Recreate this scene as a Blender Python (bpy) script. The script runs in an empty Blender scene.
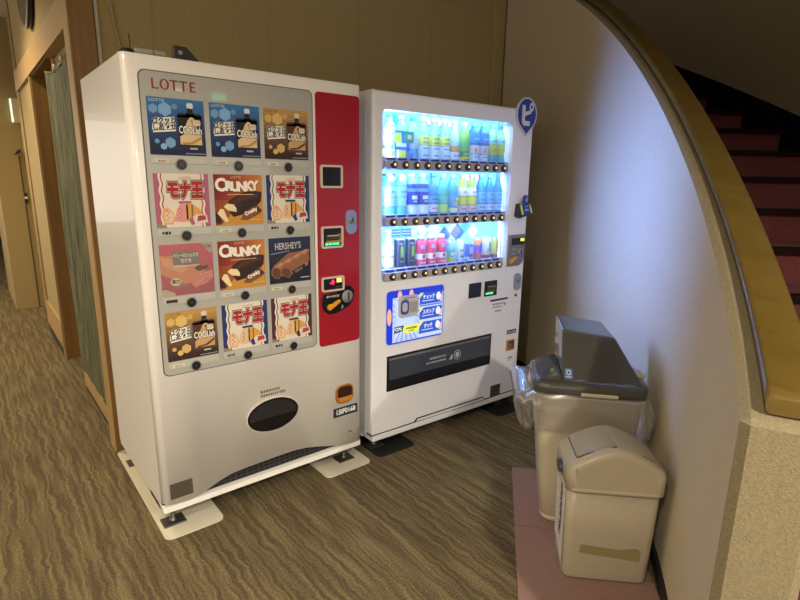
import bpy, bmesh, math, random
from mathutils import Vector, Matrix
random.seed(7)
SC = bpy.context.scene
COL = SC.collection
PI = math.pi
# ------------------------------------------------------------------ camera
cam_d = bpy.data.cameras.new('camera'); cam = bpy.data.objects.new('camera', cam_d); COL.objects.link(cam)
cam_d.sensor_width = 36.0; cam_d.lens = 36.0*531.76/800; cam_d.clip_start = 0.05; cam_d.clip_end = 60
_yaw, _pit, _rol = 0.6830, 0.2256, 0.0164
_f = Vector((math.sin(_yaw)*math.cos(_pit), math.cos(_yaw)*math.cos(_pit), -math.sin(_pit)))
_r = Vector((math.cos(_yaw), -math.sin(_yaw), 0)); _u = _r.cross(_f)
_r2 = _r*math.cos(_rol)+_u*math.sin(_rol); _u2 = -_r*math.sin(_rol)+_u*math.cos(_rol)
M = Matrix((_r2, _u2, -_f)).transposed().to_4x4(); M.translation = Vector((-0.4635, -2.048, 1.4359))
cam.matrix_world = M
SC.camera = cam
# ------------------------------------------------------------------ world, light, exposure
SC.view_settings.view_transform = 'Standard'; SC.view_settings.look = 'None'
SC.view_settings.gamma = 1.0; SC.view_settings.use_curve_mapping = False
SC.view_settings.exposure = 0.08
w = bpy.data.worlds.new('lobby_dusk'); SC.world = w; w.use_nodes = True
w.node_tree.nodes['Background'].inputs[0].default_value = (1.0, 0.90, 0.76, 1)
w.node_tree.nodes['Background'].inputs[1].default_value = 1.3
WARM = (1.0, 0.91, 0.75)
CEIL = 2.9
#   x, y, watts, cone in degrees
LAMPS = [(-2.0, 1.6, 9, 150), (-0.9, 2.5, 66, 140), (-1.1, -0.5, 15, 130), (-1.3, 4.6, 90, 140), (0.0, -3.6, 150, 165), (0.5, -5.4, 330, 160), (-1.7, -2.4, 95, 160),
         (2.74, -8.2, 120, 140), (3.28, -10.0, 120, 140), (3.74, -6.77, 120, 140), (-2.34, 14.0, 60, 140)]
BACKLIT = 0.95       # strength of the light box behind the drinks
LEDBAR = 5.0
# ------------------------------------------------------------------ materials
def s2l(c):
    return tuple((x/12.92 if x <= 0.04045 else ((x+0.055)/1.055)**2.4) for x in c)
def hexc(h):
    h = h.lstrip('#'); return s2l(tuple(int(h[i:i+2], 16)/255 for i in (0, 2, 4)))
_mc = {}
def pm(col, rough=0.5, metal=0.0, emit=0.0, coat=0.0, key=''):
    k = (col, rough, metal, emit, coat, key)
    if k in _mc: return _mc[k]
    m = bpy.data.materials.new('paint_'+col.strip('#')+key); m.use_nodes = True
    b = m.node_tree.nodes['Principled BSDF']; c = hexc(col)+(1,)
    b.inputs['Base Color'].default_value = c; b.inputs['Roughness'].default_value = rough
    b.inputs['Metallic'].default_value = metal; b.inputs['Coat Weight'].default_value = coat
    b.inputs['Coat Roughness'].default_value = 0.03
    if emit:
        b.inputs['Emission Color'].default_value = c; b.inputs['Emission Strength'].default_value = emit
    if key == 'matt': b.inputs['Specular IOR Level'].default_value = 0.0
    _mc[k] = m; return m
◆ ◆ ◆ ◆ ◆
▶ What you have to do: Transcribe the full listing above exactly, with the images removed.

▶ Final result:
Recreate this scene as a Blender Python (bpy) script. The script runs in an empty Blender scene.
import bpy, bmesh, math, random
from mathutils import Vector, Matrix
random.seed(7)
SC = bpy.context.scene
COL = SC.collection
PI = math.pi
# ------------------------------------------------------------------ camera
cam_d = bpy.data.cameras.new('camera'); cam = bpy.data.objects.new('camera', cam_d); COL.objects.link(cam)
cam_d.sensor_width = 36.0; cam_d.lens = 36.0*531.76/800; cam_d.clip_start = 0.05; cam_d.clip_end = 60
_yaw, _pit, _rol = 0.6830, 0.2256, 0.0164
_f = Vector((math.sin(_yaw)*math.cos(_pit), math.cos(_yaw)*math.cos(_pit), -math.sin(_pit)))
_r = Vector((math.cos(_yaw), -math.sin(_yaw), 0)); _u = _r.cross(_f)
_r2 = _r*math.cos(_rol)+_u*math.sin(_rol); _u2 = -_r*math.sin(_rol)+_u*math.cos(_rol)
M = Matrix((_r2, _u2, -_f)).transposed().to_4x4(); M.translation = Vector((-0.4635, -2.048, 1.4359))
cam.matrix_world = M
SC.camera = cam
# ------------------------------------------------------------------ world, light, exposure
SC.view_settings.view_transform = 'Standard'; SC.view_settings.look = 'None'
SC.view_settings.gamma = 1.0; SC.view_settings.use_curve_mapping = False
SC.view_settings.exposure = 0.08
w = bpy.data.worlds.new('lobby_dusk'); SC.world = w; w.use_nodes = True
w.node_tree.nodes['Background'].inputs[0].default_value = (1.0, 0.90, 0.76, 1)
w.node_tree.nodes['Background'].inputs[1].default_value = 1.3
WARM = (1.0, 0.91, 0.75)
CEIL = 2.9
#   x, y, watts, cone in degrees
LAMPS = [(-2.0, 1.6, 9, 150), (-0.9, 2.5, 66, 140), (-1.1, -0.5, 15, 130), (-1.3, 4.6, 90, 140), (0.0, -3.6, 150, 165), (0.5, -5.4, 330, 160), (-1.7, -2.4, 95, 160),
         (2.74, -8.2, 120, 140), (3.28, -10.0, 120, 140), (3.74, -6.77, 120, 140), (-2.34, 14.0, 60, 140)]
BACKLIT = 0.95       # strength of the light box behind the drinks
LEDBAR = 5.0
# ------------------------------------------------------------------ materials
def s2l(c):
    return tuple((x/12.92 if x <= 0.04045 else ((x+0.055)/1.055)**2.4) for x in c)
def hexc(h):
    h = h.lstrip('#'); return s2l(tuple(int(h[i:i+2], 16)/255 for i in (0, 2, 4)))
_mc = {}
def pm(col, rough=0.5, metal=0.0, emit=0.0, coat=0.0, key=''):
    k = (col, rough, metal, emit, coat, key)
    if k in _mc: return _mc[k]
    m = bpy.data.materials.new('paint_'+col.strip('#')+key); m.use_nodes = True
    b = m.node_tree.nodes['Principled BSDF']; c = hexc(col)+(1,)
    b.inputs['Base Color'].default_value = c; b.inputs['Roughness'].default_value = rough
    b.inputs['Metallic'].default_value = metal; b.inputs['Coat Weight'].default_value = coat
    b.inputs['Coat Roughness'].default_value = 0.03
    if emit:
        b.inputs['Emission Color'].default_value = c; b.inputs['Emission Strength'].default_value = emit
    if key == 'matt': b.inputs['Specular IOR Level'].default_value = 0.0
    _mc[k] = m; return m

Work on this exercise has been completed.